As he slid past, Bautista reached out his left hand and attempted to grab Rays' second baseman Logan Forsythe's leg. Also, since he had no expectation of being safe, he overslid the bag.

Bautista can go on all the livelong day on a "What am I supposed to do?" monologue, but he was clearly trying to unsettle Forsythe. That is specifically what the rule is designed to prevent. From now on, if you want to break up a double play, you do that by not hitting into a double play. You don't do it on the basepaths.

Is this all less manly, as Gibbons and Sportsnet TV analyst Gregg Zaun (who called it a "sissy" move) would have it? Possibly.

I'm not sure how manly anyone feels when they're getting their ankles scythed in half, so we'll just call that one a draw.

One of the great arguments of our sporting times is "How much violence am I allowed to enjoy?" I'm not sure where you come down on this, but my answer would be "As much as people sign up for." Fighters and their ilk agree to hurt and be hurt. I'm okay with self-determination as a general rule.

But nobody signs up for this in baseball. You will never hear a fielder arguing for the toughest possible iteration of the sport. Because they aren't cool with exceedingly large, fast men running into them with intent. They accept that it happens sometimes, but not happily and not as a matter of course.

This is no different than running the catcher, which everyone has agreed is a pointless and occasionally nauseating practice drawn from the tough-guy code.

Players like Bautista want to argue about intent. After the game, he was breaking down the slide like the Zapruder film. There was a nice detour into sophistry: "Did I reach out to make him avoid me? Perhaps."

There was a lot of time spent trying to figure out where his hands are or aren't supposed to be. (Hint: Not around the guy's leg.) You can get lost down that path forever. If you're asking umpires to use their judgment in every instance, nothing will ever change. And we'll be arguing about this forever (which has its own charms).

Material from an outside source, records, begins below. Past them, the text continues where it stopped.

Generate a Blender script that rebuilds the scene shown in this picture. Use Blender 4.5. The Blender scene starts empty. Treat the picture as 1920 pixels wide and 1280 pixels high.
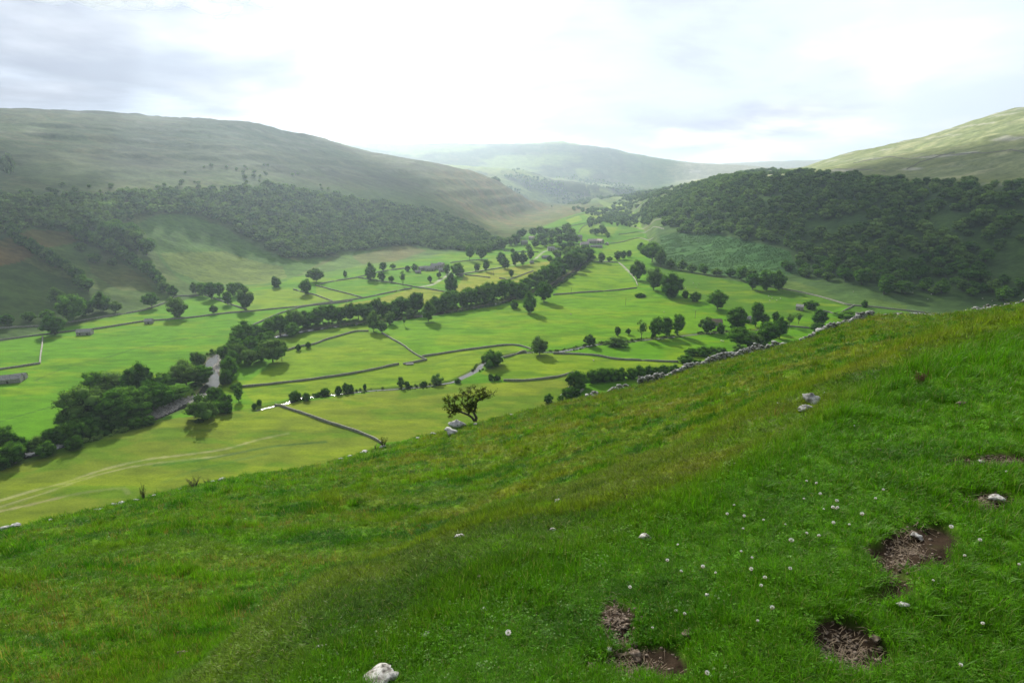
import bpy, math, random
import numpy as np
from mathutils import Vector, Matrix
from math import radians as R, sin, cos, pi

random.seed(7)
rng = np.random.default_rng(7)
C = bpy.context.scene.collection
SC = bpy.context.scene

# ------------------------------------------------------------------ camera
EYE = 130.0                       # eye height over the valley floor, metres
PITCH = R(16.0)
FPX = 1920 * 20.0 / 36.0          # focal length in pixels of the 1920 px photograph
cam_data = bpy.data.cameras.new('camera')
cam_data.lens = 20.0
cam_data.sensor_width = 36.0
cam_data.clip_start = 0.05
cam_data.clip_end = 60000.0
cam = bpy.data.objects.new('camera', cam_data)
C.objects.link(cam)
cam.location = (0, 0, EYE)
cam.rotation_euler = (pi / 2 - PITCH, 0, 0)
SC.camera = cam

# ------------------------------------------------------------------ light
SUN_AZ, SUN_EL = R(-22.0), R(29.0)
sd = Vector((sin(SUN_AZ) * cos(SUN_EL), cos(SUN_AZ) * cos(SUN_EL), sin(SUN_EL)))
sl = bpy.data.lights.new('sun', 'SUN')
sl.energy = 5.0
sl.angle = R(0.6)
sl.color = (1.0, 0.95, 0.84)
so = bpy.data.objects.new('sun', sl)
C.objects.link(so)
so.location = sd * 500
so.rotation_euler = sd.to_track_quat('Z', 'Y').to_euler()

SC.view_settings.view_transform = 'Standard'
SC.view_settings.look = 'None'
SC.view_settings.gamma = 1.0
SC.view_settings.use_curve_mapping = False
SC.view_settings.exposure = 0.8
SC.render.engine = 'CYCLES'
SC.cycles.use_denoising = True
SC.cycles.max_bounces = 5
SC.cycles.diffuse_bounces = 2
SC.cycles.glossy_bounces = 2
SC.cycles.transmission_bounces = 2
SC.cycles.transparent_max_bounces = 24
SC.cycles.volume_bounces = 0
SC.cycles.sample_clamp_indirect = 4.0


def pdir(px, py):
    """world direction of a pixel of the 1920 x 1280 photograph"""
    x = (px - 960.0) / FPX
    yd = (py - 640.0) / FPX
    return (x, cos(PITCH) - yd * sin(PITCH), -sin(PITCH) - yd * cos(PITCH))


# ------------------------------------------------------------------ node helpers
def new_mat(name):
    m = bpy.data.materials.new(name)
    m.use_nodes = True
    m.node_tree.nodes.clear()
    return m, m.node_tree.nodes, m.node_tree.links


def nd(ns, typ, **kw):
    n = ns.new(typ)
    for k, v in kw.items():
        setattr(n, k, v)
    return n


def ramp(ns, stops):
    r = ns.new('ShaderNodeValToRGB')
    e = r.color_ramp.elements
    e[0].position, e[0].color = stops[0][0], (*stops[0][1], 1)
    e[1].position, e[1].color = stops[-1][0], (*stops[-1][1], 1)
    for p, c in stops[1:-1]:
        q = e.new(p)
        q.color = (*c, 1)
    return r


def mixc(ns, ls, fac, a, b, mode='MIX'):
    n = ns.new('ShaderNodeMix')
    n.data_type = 'RGBA'
    n.blend_type = mode
    for s, v in ((0, fac), (6, a), (7, b)):
        if hasattr(v, 'links'):
            ls.new(v, n.inputs[s])
        elif isinstance(v, (int, float)):
            n.inputs[s].default_value = v if s == 0 else (v, v, v, 1)
        else:
            n.inputs[s].default_value = (*v, 1)
    return n.outputs[2]


def mth(ns, ls, op, a, b=None, c=None, clamp=False):
    n = ns.new('ShaderNodeMath')
    n.operation = op
    n.use_clamp = clamp
    for i, v in enumerate((a, b, c)):
        if v is None:
            continue
        if hasattr(v, 'links'):
            ls.new(v, n.inputs[i])
        else:
            n.inputs[i].default_value = v
    return n.outputs[0]


# ------------------------------------------------------------------ sky
world = bpy.data.worlds.new('World')
SC.world = world
world.use_nodes = True
wn, wl = world.node_tree.nodes, world.node_tree.links
wn.clear()
wout = wn.new('ShaderNodeOutputWorld')
bg = wn.new('ShaderNodeBackground')
bg.inputs['Strength'].default_value = 0.1
wl.new(bg.outputs[0], wout.inputs[0])
sky = nd(wn, 'ShaderNodeTexSky', sky_type='NISHITA', sun_disc=False)
sky.sun_elevation = SUN_EL
sky.sun_rotation = SUN_AZ
sky.altitude = 300
sky.air_density = 1.0
sky.dust_density = 2.0
tc = wn.new('ShaderNodeTexCoord')
dirv = tc.outputs['Generated']
sep = wn.new('ShaderNodeSeparateXYZ')
wl.new(dirv, sep.inputs[0])
zc = mth(wn, wl, 'ADD', mth(wn, wl, 'MAXIMUM', sep.outputs[2], 0.0), 0.16)
comb = wn.new('ShaderNodeCombineXYZ')
wl.new(mth(wn, wl, 'DIVIDE', sep.outputs[0], zc), comb.inputs[0])
wl.new(mth(wn, wl, 'DIVIDE', sep.outputs[1], zc), comb.inputs[1])


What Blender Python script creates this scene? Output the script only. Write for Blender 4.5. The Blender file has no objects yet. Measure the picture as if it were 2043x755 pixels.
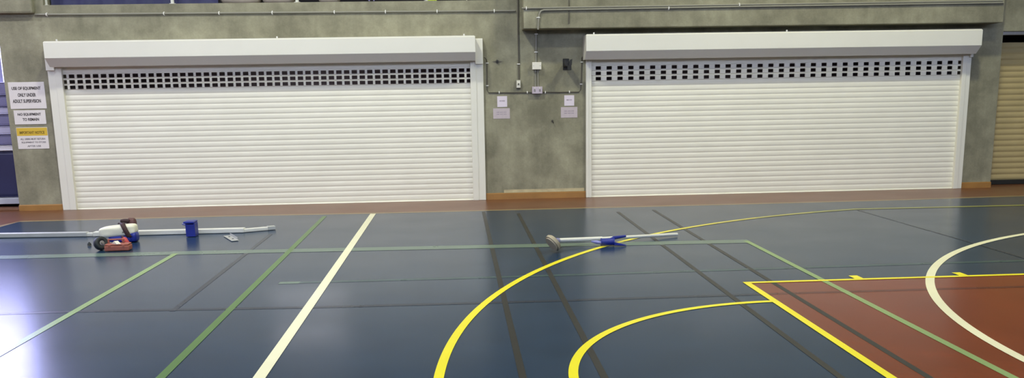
import bpy, bmesh, math, random
from mathutils import Vector, Matrix

random.seed(7)
SC = bpy.context.scene
COL = SC.collection

# ------------------------------------------------------------------ camera
W_PX, H_PX = 2043.0, 755.0
F_PX, CY_PX = 1785.45, 529.92
CAM = Vector((-2.38054, -4.64245, 1.59112))
ROT = Matrix(((0.99792711, 0.02843741, -0.05773031),
              (-0.06211103, 0.19081358, -0.97965933),
              (-0.01684325, 0.98121430, 0.19218432)))
cd = bpy.data.cameras.new('camera')
cam = bpy.data.objects.new('camera', cd)
COL.objects.link(cam)
cd.sensor_fit = 'HORIZONTAL'
cd.sensor_width = 36.0
cd.lens = F_PX / W_PX * 36.0
cd.shift_x = 0.0
cd.shift_y = (CY_PX - H_PX / 2) / W_PX
cd.clip_start = 0.05
cd.clip_end = 200
cam.matrix_world = Matrix.Translation(CAM) @ ROT.to_4x4()
SC.camera = cam

# ------------------------------------------------------------------ world, lamps, exposure
SC.view_settings.view_transform = 'Standard'
SC.view_settings.look = 'None'
SC.view_settings.gamma = 1.0
SC.view_settings.exposure = -0.32
SC.view_settings.use_curve_mapping = False
world = bpy.data.worlds.new('world')
SC.world = world
world.use_nodes = True
bg = world.node_tree.nodes['Background']
bg.inputs[0].default_value = (0.80, 0.90, 1.0, 1)
bg.inputs[1].default_value = 0.6

LAMP_POWER = 415.0
WINDOW_STRENGTH = 19.0
FILL_PANEL_STRENGTH = 12.5


def lamp(name, loc, size, power, color, target=None):
    l = bpy.data.lights.new(name, 'AREA')
    l.shape = 'RECTANGLE'
    l.size, l.size_y = size
    l.energy = power
    l.color = color
    o = bpy.data.objects.new(name, l)
    COL.objects.link(o)
    o.location = loc
    if target is not None:
        o.rotation_euler = (Vector(target) - Vector(loc)).to_track_quat('-Z', 'Y').to_euler()
    return o


for lx, ly, k, c in ((-12.0, 4.3, 1.0, (0.90, 0.92, 1.0)), (-4.6, 4.3, 1.0, (0.97, 0.98, 0.83)), (2.9, 4.3, 0.95, (1.0, 0.98, 0.71)),
                     (-12.0, 0.8, 0.5, (0.90, 0.92, 1.0)), (-4.6, 0.8, 0.5, (0.97, 0.98, 0.83)), (2.9, 0.8, 0.45, (1.0, 0.98, 0.72))):
    lamp('ceiling_lamp', (lx, ly, 7.6), (0.5, 0.5), LAMP_POWER * k, c)

# ------------------------------------------------------------------ pixel -> place helpers


def ray(px, py):
    d = Vector(((px - W_PX / 2) / F_PX, (CY_PX - py) / F_PX, -1.0))
    return ROT @ d


def FL(px, py, z=0.0):
    d = ray(px, py)
    return CAM + d * ((z - CAM.z) / d.z)


def WL(px, py, y=8.61):
    d = ray(px, py)
    return CAM + d * ((y - CAM.y) / d.y)


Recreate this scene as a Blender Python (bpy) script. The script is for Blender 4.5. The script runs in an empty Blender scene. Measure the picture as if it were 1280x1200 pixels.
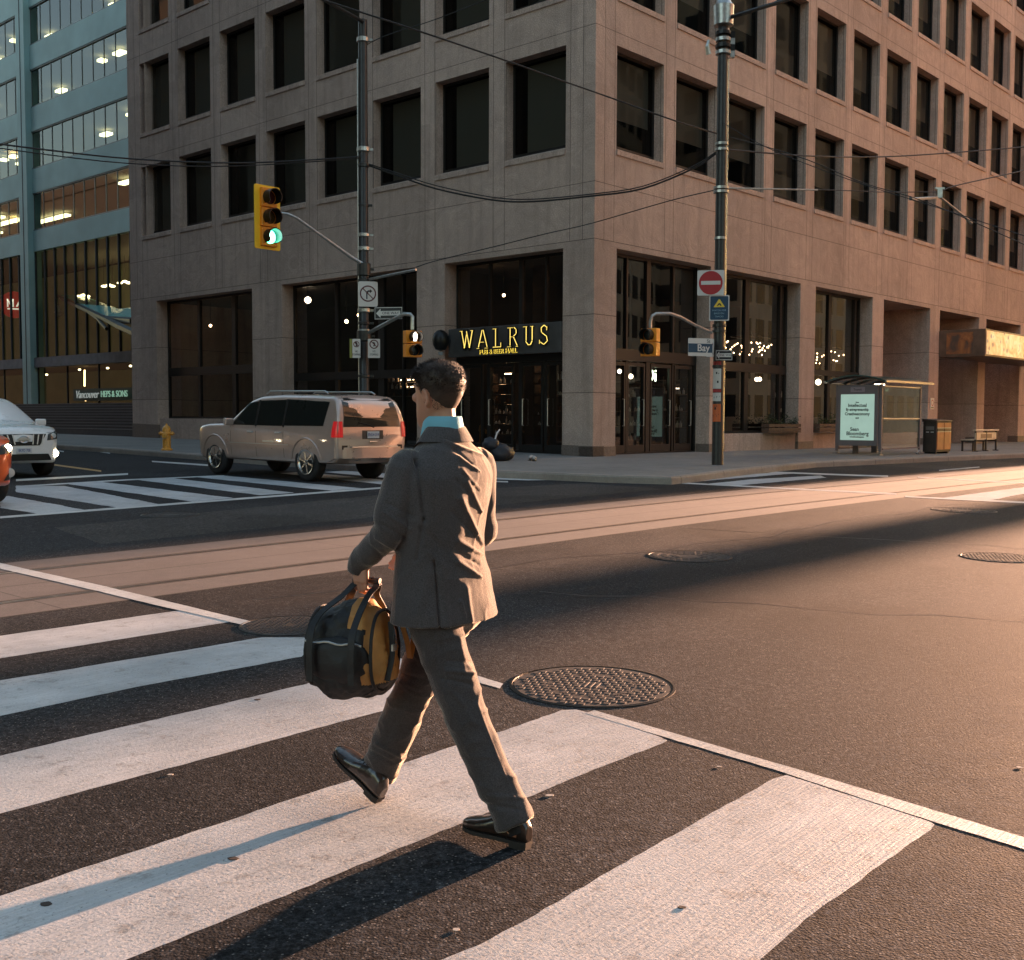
import bpy, bmesh, math, random
from mathutils import Vector, Matrix, Quaternion, noise
SC = bpy.context.scene
R = math.radians
random.seed(7)

# ---------------- camera, sky, sun, exposure ----------------
FPX, PITCH, ROLL = 1382.0, R(3.27), R(0.18)
cam_d = bpy.data.cameras.new('camera')
cam = bpy.data.objects.new('camera', cam_d)
SC.collection.objects.link(cam)
cam.location = (0, 0, 1.56)
cam.rotation_mode = 'QUATERNION'
cam.rotation_quaternion = Quaternion((1, 0, 0), R(90) - PITCH) @ Quaternion((0, 0, 1), ROLL)
cam_d.sensor_fit = 'HORIZONTAL'
cam_d.sensor_width = 36
cam_d.lens = 36 * FPX / 1280
cam_d.clip_end = 3000
SC.camera = cam

SUN_AZ, SUN_EL = R(42.2), R(4.5)
world = bpy.data.worlds.new('World')
SC.world = world
world.use_nodes = True
nt = world.node_tree
sky = nt.nodes.new('ShaderNodeTexSky')
sky.sky_type = 'NISHITA'
sky.sun_disc = False
sky.sun_elevation = SUN_EL
sky.sun_rotation = SUN_AZ
sky.air_density = 1.0
sky.dust_density = 2.0
sky.ozone_density = 1.0
nt.links.new(sky.outputs[0], nt.nodes['Background'].inputs[0])
nt.nodes['Background'].inputs[1].default_value = 0.12
sl = bpy.data.lights.new('sun', 'SUN')
sl.energy = 5.0
sl.angle = R(0.5)
sl.color = (1.0, 0.54, 0.33)
sun = bpy.data.objects.new('sun', sl)
SC.collection.objects.link(sun)
sd = Vector((math.sin(SUN_AZ) * math.cos(SUN_EL), math.cos(SUN_AZ) * math.cos(SUN_EL), math.sin(SUN_EL)))
sun.rotation_euler = sd.to_track_quat('Z', 'Y').to_euler()
SC.view_settings.view_transform = 'Standard'
SC.view_settings.look = 'None'
SC.view_settings.gamma = 1
SC.view_settings.exposure = 3.0
SC.cycles.max_bounces = 8
SC.cycles.transparent_max_bounces = 12
SC.cycles.caustics_reflective = False
SC.cycles.caustics_refractive = False

# ---------------- street frame: u runs along the right facade, v along the left one ----------------
AR = R(42.2)
DR = Vector((math.sin(AR), math.cos(AR), 0))
DL = Vector((-math.cos(AR), math.sin(AR), 0))
K = Vector((2.279, 31.194, 0.441))
ROT = R(47.8)

def gz(x, y):
    sp = 2.0 * math.log1p(math.exp(min(50, (x - 2.5) / 2.0)))
    yy = 70 - 8 * math.log1p(math.exp(min(50, (70 - y) / 8.0)))
    return .01 * yy - .016 * min(sp, 40)

def W(u, v, h=0.0):
    p = Vector((K.x, K.y, 0)) + DR * u + DL * v
    p.z = gz(p.x, p.y) + h
    return p

# ---------------- helpers ----------------
def link(o):
    SC.collection.objects.link(o)
    return o

def tag(o, label=None, cat=None, group=None, kind=None):
    if label: o['label'] = label
    if cat: o['category'] = cat
    if group: o['group'] = group
    if kind: o['kind'] = kind
    return o

def empty(name, loc=(0, 0, 0), rz=0.0):
    o = bpy.data.objects.new(name, None)
    o.location = loc
    o.rotation_euler = (0, 0, rz)
    o.empty_display_size = .3
    return link(o)

def kids(o):
    return [c for c in SC.collection.objects if c.parent == o]

def copy_tree(o, parent=None):
    c = o.copy()
    SC.collection.objects.link(c)
    c.parent = parent
    for ch in kids(o):
        copy_tree(ch, c)
    return c

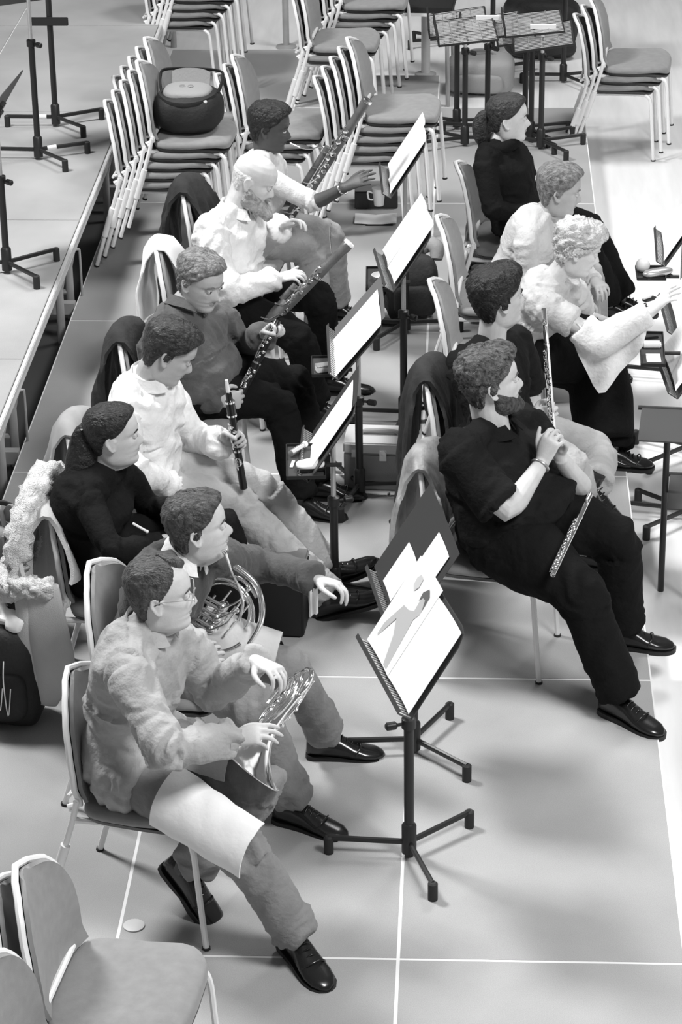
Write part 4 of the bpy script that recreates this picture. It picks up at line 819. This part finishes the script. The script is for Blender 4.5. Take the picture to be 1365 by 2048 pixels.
# ------------------------------------------------------------------ coats over chairs, bags, cases
def local(M_,P): return np.asarray(P)@np.array(M_)[:3,:3].T+np.array(M_)[:3,3]
def drape(name,label,cat,cx,cy,rz,front,back,w,mt,seed=1,thick=.012,fold=.02,top=.83,off=.022,flare=.0,extra=None):
    """cloth folded over a chair back; front/back: lowest height on each side"""
    Mx=Matrix.Translation((cx,cy,0))@rotz(R(rz)); prof=[]
    for z in np.linspace(front,top-.02,10): prof.append((float(np.interp((z-.475)/.345,[0,.12,.3,.55,.8,.92,1],[-.200,-.216,-.218,-.226,-.246,-.262,-.278]))+off+.012,z))
    prof+=[(-.262,top+.012),(-.285,top+.016),(-.305,top)]
    for z in np.linspace(top-.04,back,16): prof.append((-.305-off-.02*math.sin((top-z)*4)-.05*(top-z)*flare,z))
    vs=np.linspace(-1,1,26); P=[]
    for i,(x,z) in enumerate(prof):
        drop=abs(top-z); ww=w*(.62+.38*min(1,drop/.25))*(1+flare*.15*drop); row=[]
        for v in vs: row.append((x+.035*v*v*(1 if z>.4 else .4),v*ww,z-.03*v*v*(drop<.1)))
        P.append(row)
    P=np.array(P); q=P.reshape(-1,3); n=(vnoise(q*V(3,13,3.5),seed)+.5*vnoise(q*V(7,27,7),seed+3)).reshape(P.shape[:2]); dr=np.clip(np.abs(top-P[:,:,2])/.15,.25,1.4); sgn=np.where(np.arange(len(prof))<11,1,-1)[:,None]
    P[:,:,0]+=sgn*fold*(n*.7+.5)*dr; P[-1,:,2]+=.02*vnoise(P[-1]*V(2,9,2),seed+8); P[0,:,2]+=.015*vnoise(P[0]*V(2,9,2),seed+9)
    t=thing(name,label,cat,(cx,cy,0),R(rz)); m=MB().grid(P,-thick); o=m.build('cloth_body',mt,t,angle=80); return t,Mx
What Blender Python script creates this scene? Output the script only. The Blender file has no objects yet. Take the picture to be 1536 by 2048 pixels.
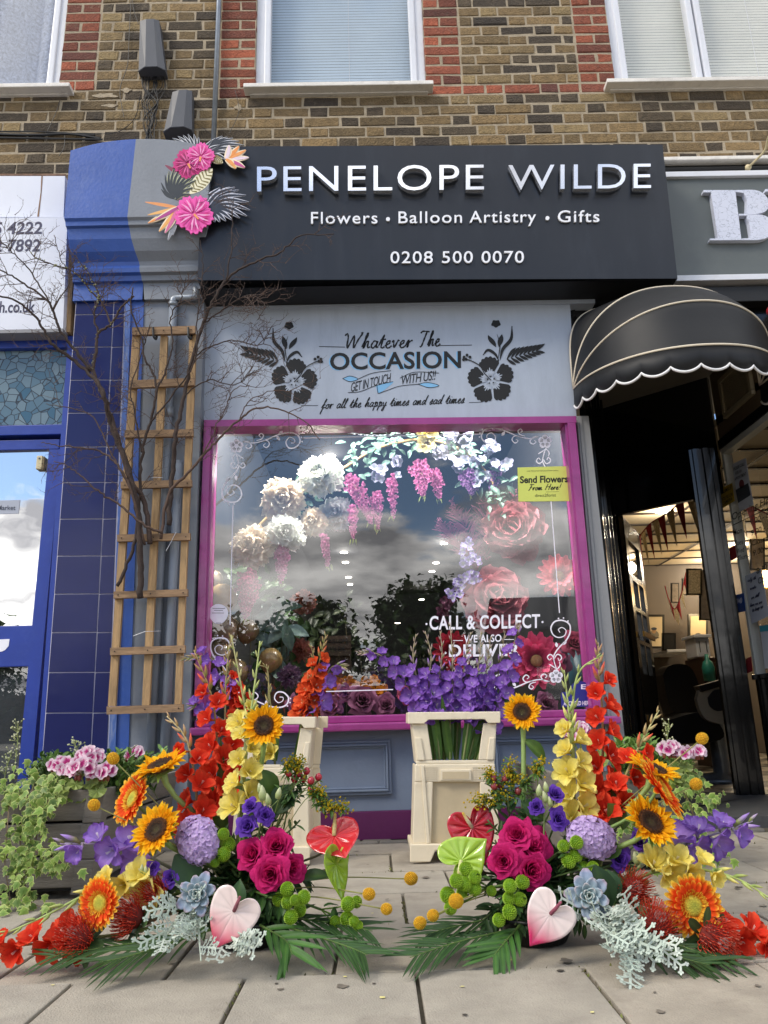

But if you want to eliminate the takeout slide in all its forms, from brutish to cunning, you enforce the rule. You enforce it consistently and ruthlessly. And especially when it costs someone the game.

They can stamp their collective feet and invoke the decline of the game in its perfect, Ted-Williams-on-a-sunny-day-in-May form, but there is no arguing that anyone was cheated out of a win last night. They weren't.

Toronto lost because they weren't really paying attention. I'll guarantee you baseball's rules committee has the Blue Jays' attention now.